The shape of the Tensors specifying loss, grads, and parameters may optionally be prefixed by one or more batch dimension(s).

Args
loss float Tensor initial value of loss being optimized.
grads list of float Tensor gradients of loss wrt parameters.
parameters list of float Tensor initial values of parameters being optimized.

Returns
initial_auxiliary_state (Structure of) Tensor(s) representing the initial auxiliary state carried forward by this criterion.

one_step

View source

one_step(
    step, loss, grads, parameters, auxiliary_state
)

Updates tracked quantities for a new step, and determines if converged.

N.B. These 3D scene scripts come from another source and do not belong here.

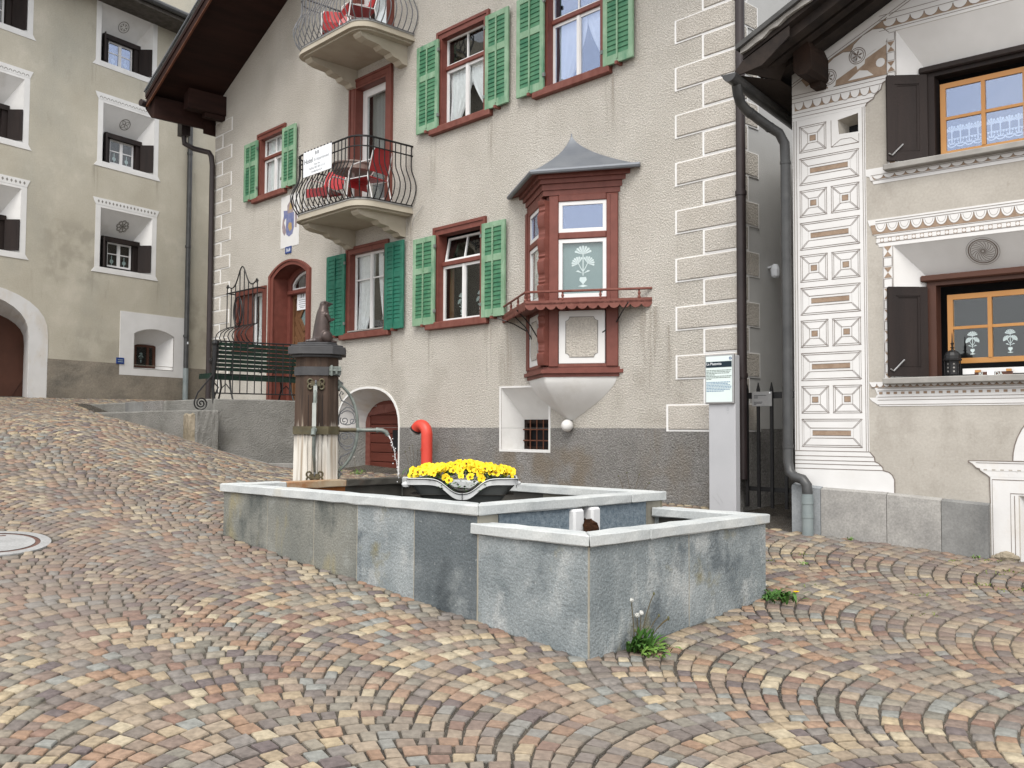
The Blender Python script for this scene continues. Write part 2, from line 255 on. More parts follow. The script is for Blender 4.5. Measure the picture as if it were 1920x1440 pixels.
def wall_stains(m, runs, patches, col):
    """rain streaks and damp patches that belong to the wall: each run is (x, half width, top, bottom, amount) in the wall's own metres"""
    nt = m.node_tree; N = nt.nodes; L = nt.links; b = N['Principled BSDF']; cur = b.inputs['Base Color'].links[0].from_socket
    tc = N.new('ShaderNodeTexCoord'); sx = N.new('ShaderNodeSeparateXYZ'); L.new(tc.outputs['Object'], sx.inputs[0])
    def math_(op, a, b_=None, c_=None):
        n = N.new('ShaderNodeMath'); n.operation = op
        for i, v in enumerate((a, b_, c_)):
            if v is None: continue
            if isinstance(v, (int, float)): n.inputs[i].default_value = v
            else: L.new(v, n.inputs[i])
        return n.outputs[0]
    mp = N.new('ShaderNodeMapping'); mp.inputs['Scale'].default_value = (9, 9, .7); L.new(tc.outputs['Object'], mp.inputs['Vector'])
    no = N.new('ShaderNodeTexNoise'); no.inputs['Scale'].default_value = 1.6; no.inputs['Detail'].default_value = 5; L.new(mp.outputs['Vector'], no.inputs['Vector'])
    n2 = N.new('ShaderNodeTexNoise'); n2.inputs['Scale'].default_value = 2.2; n2.inputs['Detail'].default_value = 6; L.new(tc.outputs['Object'], n2.inputs['Vector'])
    def ramp(v, lo, hi):
        r = N.new('ShaderNodeMapRange'); r.interpolation_type = 'SMOOTHSTEP'; r.inputs['From Min'].default_value = lo; r.inputs['From Max'].default_value = hi; L.new(v, r.inputs['Value']); return r.outputs['Result']
    streak = ramp(no.outputs['Fac'], .40, .66); blot = ramp(n2.outputs['Fac'], .42, .60); tot = None
    for x, hw, zt, zb, am in runs:
        d = math_('MULTIPLY', math_('SUBTRACT', sx.outputs['X'], x), 1/hw); f = ramp(math_('ABSOLUTE', d), 1.0, .2)
        f = math_('MULTIPLY', f, math_('MULTIPLY', ramp(sx.outputs['Z'], zb, zb+(zt-zb)*.8), ramp(sx.outputs['Z'], zt, zt-.02)))
        f = math_('MULTIPLY', math_('MULTIPLY', f, streak), am); tot = f if tot is None else math_('MAXIMUM', tot, f)
    for x, hw, zc, hz, am in patches:
        d = math_('ABSOLUTE', math_('MULTIPLY', math_('SUBTRACT', sx.outputs['X'], x), 1/hw)); e = math_('ABSOLUTE', math_('MULTIPLY', math_('SUBTRACT', sx.outputs['Z'], zc), 1/hz))
        f = math_('MULTIPLY', math_('MULTIPLY', ramp(d, 1.0, .5), ramp(e, 1.0, .5)), math_('MULTIPLY', blot, am)); tot = f if tot is None else math_('MAXIMUM', tot, f)
    mx = N.new('ShaderNodeMixRGB'); mx.inputs[2].default_value = (*col, 1); L.new(tot, mx.inputs[0]); L.new(cur, mx.inputs[1]); L.new(mx.outputs[0], b.inputs['Base Color'])
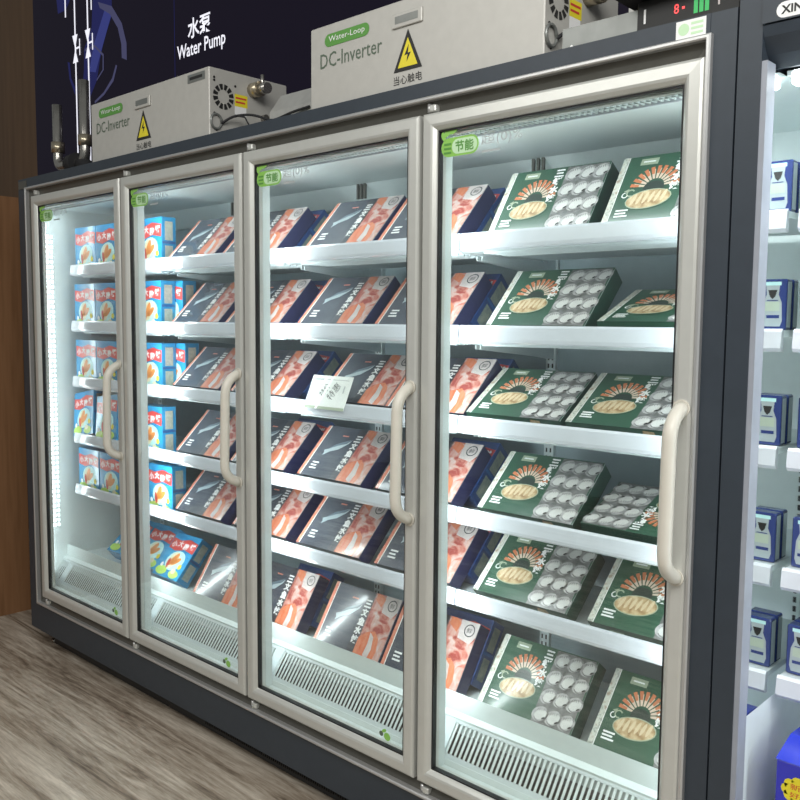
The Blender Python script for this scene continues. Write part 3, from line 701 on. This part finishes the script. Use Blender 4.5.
# flat galvanised tray and controller on the right
b = MB(); b.box(2.735, 2.943, .06, .068, TOP+.001, TOP+.060, 'unit_lid'); b.box(2.735, 2.943, .068, .24, TOP+.001, TOP+.006, 'unit_lid'); b.cyl((2.76, .0595, 1.93), (2.76, .060, 1.93), .004, 'white', 8)
tag(b.build('galvanised_tray'), 'low galvanised tray lip between large unit and black controller', 'tray')
root = empty('controller', (3.05, .12, TOP), 'black electronic controller box with red and green lights on the freezer top', 'controller')
b = MB(); b.box(2.935, 3.165, .045, .22, TOP+.001, 1.985, 'ink', .003); part_at(b, 'controller_case', root)
b = MB(); b.X = front(.0442); b.rect(2.952, 1.935, 2.957, 1.965, 'white', .0003); b.text('8', 3.022, 1.940, .020, 'ledred', .0003, w=.011); b.rect(3.040, 1.947, 3.046, 1.952, 'ledred', .0003)
part_at(b, 'red_indicator', root)
b = MB(); b.X = front(.0442)
for i in range(3): b.rect(3.066+i*.012, 1.932, 3.075+i*.012, 1.972, 'ledgreen', .0003)
b.rect(3.118, 1.938, 3.122, 1.965, 'fs_pale', .0003); part_at(b, 'green_indicator', root)
b = MB(); b.prism([(-.02, 1.990), (.23, 1.986), (.23, 1.994), (-.02, 2.000)], 2.90, 3.20, 'foam')
tag(b.build('black_bracket'), 'thin black sheet lid lying on the black controller', 'bracket')

# ------------------------------------------------------------------ neighbouring cooler
NC = empty('display_cooler', (4.2, .35, FL), 'slate grey cooler with lit shelves cut off by the right picture edge', 'cooler')
NX0, NX1 = 3.176, 5.20
b = MB()
b.box(NX0, 3.223, .016, .80, FL+.001, 2.0, 'slate'); b.box(NX1-.05, NX1, .016, .80, FL+.001, 2.0, 'slate')
b.box(3.223, NX1-.05, .010, .80, 1.868, 2.0, 'slate')
b.prism([(.014, 1.8655), (.10, 1.8655), (.10, 1.80), (.075, 1.795), (.045, 1.815), (.020, 1.845)], 3.223, NX1-.05, 'slate')
b.box(3.223, NX1-.05, .70, .80, FL+.001, 1.868, 'slate'); b.box(3.223, NX1-.05, .016, .10, FL+.001, .02, 'slate')
part_at(b, 'cabinet_shell', NC)
b = MB(); b.box(3.235, NX1-.05, .655, .70, .02, 1.86, 'liner'); b.box(3.235, NX1-.05, .12, .655, 1.79, 1.80, 'liner'); b.box(3.235, NX1-.05, .06, .655, .02, .15, 'liner'); b.box(3.235, NX1-.05, .05, .06, .02, .19, 'liner')
b.box(3.223, 3.2345, .060, .655, .15, .457, 'liner')
for x in (3.30, 3.34, 4.1):
    b.box(x-.012, x+.012, .64, .655, .16, 1.78, 'liner')
    for i in range(64):
        z = .17+i*.025; b.box(x-.004, x+.004, .6385, .64, z, z+.015, 'black')
part_at(b, 'inner_liner', NC)
M['jamb'] = mat('lavender_grey_jamb', (.30, .32, .37), .4)
b = MB(); b.box(3.223, 3.2345, .018, .060, .02, 1.80, 'jamb'); part_at(b, 'side_jamb', NC)
b = MB(); b.box(3.223, 3.2345, .0605, .655, .4575, 1.79, 'mirror'); part_at(b, 'mirrored_side_panel', NC, 'mirrored inner side panel')
b = MB(); b.box(3.25, NX1-.06, .10, .135, 1.768, 1.795, 'led', .004); part_at(b, 'canopy_lamp', NC, 'glowing canopy lamp')
area('canopy_light', (4.0, .118, 1.76), (R(15), 0, 0), 1.5, .03, 6, LED_COL)
b = MB(); b.box(3.975, 4.035, .05, .09, .02, 1.79, 'liner', .003); mu = part_at(b, 'mullion', NC)  # unseen mullion, added to carry the extra lamp
b = MB(); b.box(3.992, 4.018, .090, .098, .2, 1.7, 'led', .002); b.build('led_strip', mu)  # added strip out of view, goes with the extra lamp
area('led_light', (3.99, .10, .85), (R(90), 0, R(48)), .02, 1.4, 7, LED_COL)  # extra lamp added to brighten the cooler interior
b = MB(); b.X = front(.0096)
b.pill(3.250, 1.871, 3.60, 1.901, 'white', 0); b.text('XIN', 3.259, 1.878, .016, 'ink', .0006, w=.040, bold=.03)
part_at(b, 'name_plate', NC, 'white plate with black letters')
for r, rt in enumerate(RT):
    b = MB(); b.box(3.248, 3.965, .205, .60, rt-.018, rt-.004, 'shelf'); sh = part_at(b, 'shelf', NC)
    b = MB(); b.prism([(.205, rt-.050), (.205, rt-.004), (.198, rt), (.192, rt-.006), (.188, rt-.042), (.196, rt-.050)], 3.2465, 3.965, 'rail'); b.build('price_rail', sh)
def milk_mesh():
    b = MB(); w, h, t = .066, .112, .032; e = .0005
    b.box(0, w, 0, h, -t, 0, 'milkblue', .003)
    b.p2([(.012, .008), (.048, .008), (.052, .020), (.050, .060), (.043, .078), (.045, .098), (.015, .098), (.017, .078), (.010, .060), (.008, .020)], 'milkgrey', e)
    b.rect(.014, .042, .046, .062, 'milkgreen', e*2); b.rect(.014, .026, .042, .033, 'milkblue', e*2); b.p2([(.020, .088), (.040, .088), (.036, .074), (.030, .068), (.024, .074)], 'ink', e*2); b.rect(.018, .064, .042, .066, 'milkblue', e*2)
    b.rect(.012, .098, .048, .106, 'toon4', e)
    for sx, s in ((w+e, 1), (-e, -1)): b.face([(sx, .006, -.004), (sx, .006, -t+.004), (sx, h-.006, -t+.004), (sx, h-.006, -.004)], 'milkgrey')
    return b.mesh('milk_carton')
MM = milk_mesh()
for r in range(5):
    for c in range(2):
        for q in range(2):
            obj_of('milk_carton', MM, (3.252+c*.078, .228+q*.040, RT[r]-.0032), (R(90), 0, 0),
                   'small blue milk carton on the cooler %s, %s one of the %s row' % (SHELF[r], ('left', 'right')[c], ('front', 'back')[q]), 'carton', 'blue milk cartons on the cooler shelves')
root = empty('gift_carton', (3.44, .20, .150), 'royal blue carton with a yellow badge at the bottom of the cooler', 'carton')
b = MB(); b.box(3.292, 3.60, .085, .30, .151, .375, 'royal', .002); part_at(b, 'carton_body', root)
b = MB(); b.prism([(.083, .376), (.302, .376), (.27, .392), (.17, .400)], 3.290, 3.60, 'royal_top'); part_at(b, 'lid', root)
b = MB(); b.X = front(.0845)
for i in range(10): b.ell(3.345+.030*math.cos(i*.628), .318+.020*math.sin(i*.628), .012, .012, 'yellow', 0, n=10)
b.ell(3.345, .318, .032, .022, 'yellow', .0003); b.text('新鲜', 3.322, .320, .013, 'red', .0008, w=.044); b.text('好喝', 3.322, .303, .012, 'red', .0008, w=.040)
part_at(b, 'yellow_badge', root)

# ------------------------------------------------------------------ lift everything onto the floor level z = 0
bpy.context.view_layer.update()
for o in S.objects:
    if o.parent is None and o.type != 'CAMERA' and o.name.split('.')[0] != 'store_light':
        o.location.z += BASE
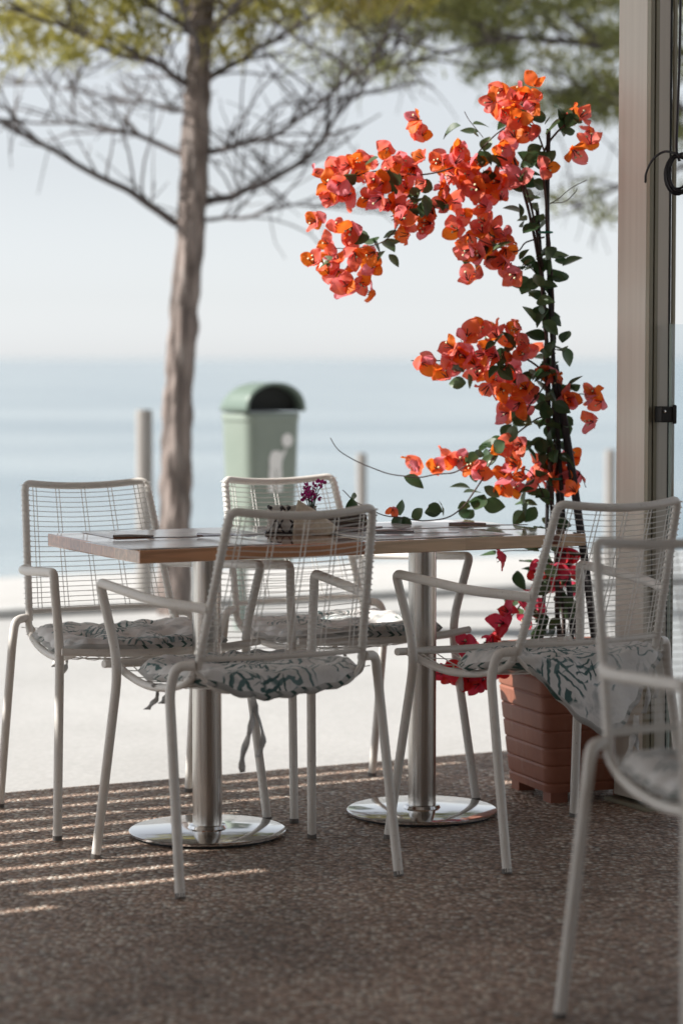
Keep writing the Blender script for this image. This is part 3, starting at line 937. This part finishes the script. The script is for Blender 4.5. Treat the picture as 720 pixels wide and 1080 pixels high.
# ------------------------------------------------------------------ cushions
def cushion(chair_key, label, seed, off=(0, .0), rot=0.0, size=.222, ties=(), droop=.75, slump=0.0):
    ch = CH[chair_key]
    rn = Vector((seed * 3.1, seed * 1.7, 0))
    root = thing('seat_cushion', label, 'cushion', ch.location, ch.rotation_euler.z, 'printed seat cushions on the wire armchairs')
    cr_, sr_ = math.cos(rot), math.sin(rot)
    NR, NA = 16, 112
    def outline(a):
        # rounded square with scallops
        c, s_ = math.cos(a), math.sin(a)
        e = 3.4
        r = (abs(c) ** e + abs(s_) ** e) ** (-1 / e)
        return size * r * (1 + .014 * math.cos(a * 24) + .02 * noise.noise(Vector((c * 2, s_ * 2, seed))))
    def pos(a, f):
        r = outline(a) * f
        lx, ly = r * math.cos(a), r * math.sin(a)
        x, y = off[0] + lx * cr_ - ly * sr_, off[1] + lx * sr_ + ly * cr_
        zc = side_z(max(-.2, min(.24, y)))
        yy = y
        if y < -.20:
            zc = .455
        elif y < -.1:
            t_ = (y + .2) / .1
            zc = .455 + (side_z(-.1) - .455) * t_
        z = zc + .014 - .016 * max(0, 1 - (x / .22) ** 2)
        if y < -.215:                       # hangs over the back bar
            d = -.215 - y
            z -= d * droop + d * d * 2.0
            yy = -.215 - d * .62
        if y > .255:
            d = y - .255
            z -= d * .6
        ax = abs(x)
        if ax > .222:
            z -= (ax - .222) * .5
        z += .008 * noise.noise(Vector((x * 7, y * 7, 0)) + rn) + slump * .5 * (lx + ly)
        return x, yy, z, lx, ly
    tufts = [(i * size * .5, j * size * .5) for i in (-1, 0, 1) for j in (-1, 0, 1)]
    top, bot = [], []
    bv = MB()
    rings_t, rings_b = [], []
    for i in range(NR + 1):
        f = max(.002, i / NR)
        rt, rb = [], []
        for k in range(NA):
            a = 2 * math.pi * k / NA
            x, y, z, lx, ly = pos(a, f)
            pf = (1 - f ** 5)
            dp = 1.0
            for tx, ty in tufts:
                d2 = (lx - tx) ** 2 + (ly - ty) ** 2
                dp -= .9 * math.exp(-d2 / (.034 ** 2))
            pleat = .0035 * math.cos(a * 24) * f * f
            wr = .003 * noise.noise(Vector((lx * 22, ly * 22, 3)) + rn)
            th = .016 + (.027 * max(.08, dp) + wr + 0.002 * noise.noise(Vector((lx * 45, ly * 45, 7)) + rn)) * max(0, pf) ** .5 + pleat * (1 if i < NR else 0)
            rt.append(Vector((x, y, z + th)))
            rb.append(Vector((x, y, z - .004 * (1 - f ** 4))))
        rings_t.append(rt); rings_b.append(rb)
    loft(bv, rings_t, cap0=True, cap1=False, mi=0)
    # rounded edge
    mid = []
    for k in range(NA):
        a_, c_ = rings_t[-1][k], rings_b[-1][k]
        m_ = (a_ + c_) / 2
        ctr_ = Vector((off[0], off[1], m_.z))
        mid.append(m_ + (m_ - ctr_).normalized() * .008)
    loft(bv, [rings_t[-1], mid, rings_b[-1]], False, False, 1)
    st = len(bv.v)
    loft(bv, rings_b[::-1], cap0=False, cap1=False, mi=1)
    bv.build('pad', [m_cush, m_cush_side], root, autosmooth=False)
    for (tx, ty, tz, L, sd) in ties:
        rr_ = random.Random(sd)
        for j in range(2):
            tb = MB()
            N = 16
            x0, y0 = tx + .012 * j, ty
            ph = rr_.uniform(0, 6)
            pts = []
            for q in range(N + 1):
                s_ = q / N
                pts.append(Vector((x0 + .010 * math.sin(s_ * 5 + ph) + (.012 * (j * 2 - 1)) * s_, y0 - .004 + .008 * math.sin(s_ * 7 + ph), tz - s_ * L * (1 - .2 * j))))
            for q in range(N + 1):
                ang = .9 * math.sin(q / N * 6 + ph)
                w = Vector((math.cos(ang), math.sin(ang), 0)) * (.007 + .002 * math.sin(q * 1.3 + ph))
                tb.v += [pts[q] - w, pts[q] + w]
                if q:
                    b0 = len(tb.v) - 4
                    tb.f.append((b0, b0 + 1, b0 + 3, b0 + 2)); tb.m.append(0)
            o = tb.build('tie', m_tie, root)
            md = o.modifiers.new('solid', 'SOLIDIFY'); md.thickness = .002
    return root
cushion('D', 'grey white quilted cushion with green striped edge on the front left armchair', 1, (0, -.018), 0.03, .226, ties=[(-.10, -.25, .44, .17, 1), (-.228, .0, .45, .06, 2)])
cushion('E', 'slipped grey white leaf print cushion, a corner drooping over the back of its chair', 2, (.005, -.085), R(38), .222, ties=[(.02, -.345, .36, .16, 3), (.255, -.10, .50, .18, 6)], droop=.85)
cushion('A', 'blue grey leaf print cushion on the armchair at the far left end', 3, (0, .0), -.04, .226, ties=[(.1, -.26, .45, .1, 4)])
cushion('B', 'blue grey leaf print cushion on the armchair behind the pale pine table', 4, (0, .01), .05, .232, ties=[(-.18, -.25, .45, .1, 5)])
cushion('F', 'dark looking blurred cushion on the foreground armchair at the right edge', 5, (0, 0), 0, .224)

# ------------------------------------------------------------------ things on the tables
def on_table(u, v, z=0): return TM + U * u + V * v + Vector((0, 0, TZ + z))
MATP = [(-.44, -.16, .02, 'white paper placemat at the near left corner of the red brown table'),
        (-.33, .17, -.03, 'white paper placemat on the far side of the red brown table'),
        (.22, -.14, .03, 'white paper placemat on the near side of the pale pine table'),
        (.36, .16, -.02, 'white paper placemat on the far right side of the pale pine table')]
for i, (u, v, r_, lab) in enumerate(MATP):
    b = MB()
    b.grid(lambda a, c: ((a - .5) * .40, (c - .5) * .27, .0006 * noise.noise(Vector((a * 3 + i, c * 3, 0)))), 16, 12)
    o = b.build('placemat', m_paper, loc=on_table(u, v, .0015), rz=TH + r_)
    md = o.modifiers.new('solid', 'SOLIDIFY'); md.thickness = .0008
    tag(o, lab, 'placemat', 'paper placemats on the cafe tables')
def knife(u, v, r_, lab):
    k_ = thing('table_knife', lab, 'knife', on_table(u, v, .005), TH + r_, 'cutlery on the cafe tables')
    b = MB(); b.prism([(0, -.006), (.095, -.007), (.115, -.002), (.11, .005), (0, .006)], 0, .0022); b.build('blade', m_cutlery, k_, bevel=.0006)
    b = MB(); b.tube([(-.10, 0, .0035), (-.06, 0, .004), (0, 0, .003)], [.0052, .0058, .0042], 8); b.build('handle', m_cutlery, k_)
def fork(u, v, r_, lab):
    k_ = thing('table_fork', lab, 'fork', on_table(u, v, .005), TH + r_, 'cutlery on the cafe tables')
    b = MB(); b.tube([(-.10, 0, .003), (-.04, 0, .005), (.03, 0, .010)], [.0052, .004, .003], 8); b.build('handle', m_cutlery, k_)
    b = MB(); b.prism([(.028, -.003), (.045, -.011), (.060, -.011), (.060, .011), (.045, .011), (.028, .003)], .009, .0112)
    for q in range(4):
        y = -.0095 + q * .0063
        b.tube([(.058, y, .010), (.085, y, .008), (.103, y, .012)], [.0016, .0016, .0008], 6)
    b.build('tines', m_cutlery, k_)
knife(-.46, -.02, R(-20), 'steel table knife lying at the left end of the red brown table')
fork(-.30, -.10, R(-70), 'steel table fork with raised tines near the front of the red brown table')
fork(.13, -.05, R(-35), 'steel table fork on the left of the pale pine table')
knife(.19, -.17, R(-25), 'steel table knife near the front edge of the pale pine table')
knife(.50, .0, R(-18), 'steel table knife at the right end of the pale pine table')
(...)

The shape of the Tensors specifying loss, grads, and parameters may optionally be prefixed by one or more batch dimension(s). In this case, the returned value has_converged will have shape equal to the broadcast batch shape of whichever of those quantities is used by this convergence criterion, and the quantities defining the convergence criterion ( min_num_steps, etc.).

Args
step integer Tensor index of the current step, where step >= 1 (on step 0, initial_state should be called instead).
loss float Tensor value of loss at the current step.
grads list of float Tensor gradients of loss wrt parameters.
parameters list of float Tensor current values of parameters being optimized.
auxiliary_state the (structure of) Tensor(s) containing state carried forward from the previous step.

Returns
has_converged boolean Tensor indicating whether the optimization has converged.
updated_auxiliary_state (Structure of) Tensor(s) representing updated quantities tracked by the convergence criterion. This should match the structure of the value returned by bootstrap.